Saturday, July 31, 2010

the saturday morning lottery

troubled slumber breaks apart as the sun slashes the steel slivers sneaking through the sky. a chance of rain cooled off the night at late hours, but not before the neighborhood frenzy of young people wild in the streets threatened chances of an early morning rise. but the fatigue a sledgehammer brings is not easily conquered, and also there has been a funeral. I served respectfully as I have many times before with hands on the box; not my own kin but close to one who is closest to my heart. during the weekdays it is a new kind of peace, this routine. it tames the day into less of a shock; it is moments of meditation and rivers of coffee. but saturdays are different. sometimes there is other work to be done. sometimes there is thunder and love, sometimes there is smoke sneaking out of the basement from the lips of tired-eyed flower waiting to bloom. she struggles against the day and the heat...the smothering sweating heat I love. oh let it last just a little longer, please.

Friday, July 23, 2010

Tuesday, July 20, 2010

the fine art of living, part one

I will never forget that drunk in that horrible bar in my hometown that struck up a conversation with us. years ago. appearing homeless, he was very out of place in the chaos of trendiness and the deep well of shallow. I suppose that is why we found his ramblings so engaging.. I'll never forget the last sentence at the end of his improbable preachings. he stated in his own pleading way of defining disbelief..."you gotta keep it simple, that way no one gets hurt."

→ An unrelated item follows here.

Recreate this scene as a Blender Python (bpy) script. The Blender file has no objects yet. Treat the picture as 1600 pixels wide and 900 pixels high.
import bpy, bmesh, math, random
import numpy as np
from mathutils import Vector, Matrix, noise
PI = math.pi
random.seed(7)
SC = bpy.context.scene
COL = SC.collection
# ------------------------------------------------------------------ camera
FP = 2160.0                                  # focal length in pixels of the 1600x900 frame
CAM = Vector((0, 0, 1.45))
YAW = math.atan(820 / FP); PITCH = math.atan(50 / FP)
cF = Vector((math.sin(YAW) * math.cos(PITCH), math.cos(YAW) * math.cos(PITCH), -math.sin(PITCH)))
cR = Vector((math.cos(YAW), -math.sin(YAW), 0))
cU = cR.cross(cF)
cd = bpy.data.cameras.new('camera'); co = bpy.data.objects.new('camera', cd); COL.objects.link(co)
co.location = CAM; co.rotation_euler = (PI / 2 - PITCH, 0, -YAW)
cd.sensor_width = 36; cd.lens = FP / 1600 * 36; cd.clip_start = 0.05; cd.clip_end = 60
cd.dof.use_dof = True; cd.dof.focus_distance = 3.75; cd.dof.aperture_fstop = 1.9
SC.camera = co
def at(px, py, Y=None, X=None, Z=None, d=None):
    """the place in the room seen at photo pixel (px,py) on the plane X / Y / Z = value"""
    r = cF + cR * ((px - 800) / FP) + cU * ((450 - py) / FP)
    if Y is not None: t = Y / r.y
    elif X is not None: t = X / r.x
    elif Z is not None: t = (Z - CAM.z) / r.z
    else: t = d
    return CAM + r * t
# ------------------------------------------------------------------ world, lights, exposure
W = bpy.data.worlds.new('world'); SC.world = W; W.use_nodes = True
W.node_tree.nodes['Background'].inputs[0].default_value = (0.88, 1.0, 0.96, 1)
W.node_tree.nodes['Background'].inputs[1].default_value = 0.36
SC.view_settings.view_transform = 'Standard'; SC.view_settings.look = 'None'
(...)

I love my life and the way my soul feels inside my heart and mind. I love my family and friends. I love my beautiful woman. I love music and words. I love pushing my body to its limits. I love the amazing things people I love bring into my life. I love the world in its natural glory. I love old cars, old houses, old guitars and bringing new life to them. I love creating. I love good food and good beer. I love demolishing structures that have been abused and ruined. I love making music.

I spent decades as a very angry young man. doing things that only added fuel to the fire. I look back on it with a sort of foolhardy nostalgia of disbelief, but not regret in any way.

but I'm not such a young man any more. and in this day and age why waste precious time? I won't be annoyed or bothered, or hateful, or depressed or jealous. I will not let these things fill up my life. I haven't, and I won't.

"life is yours to destroy or fulfill" and I truly hope all can find their way to choose beauty over tragedy.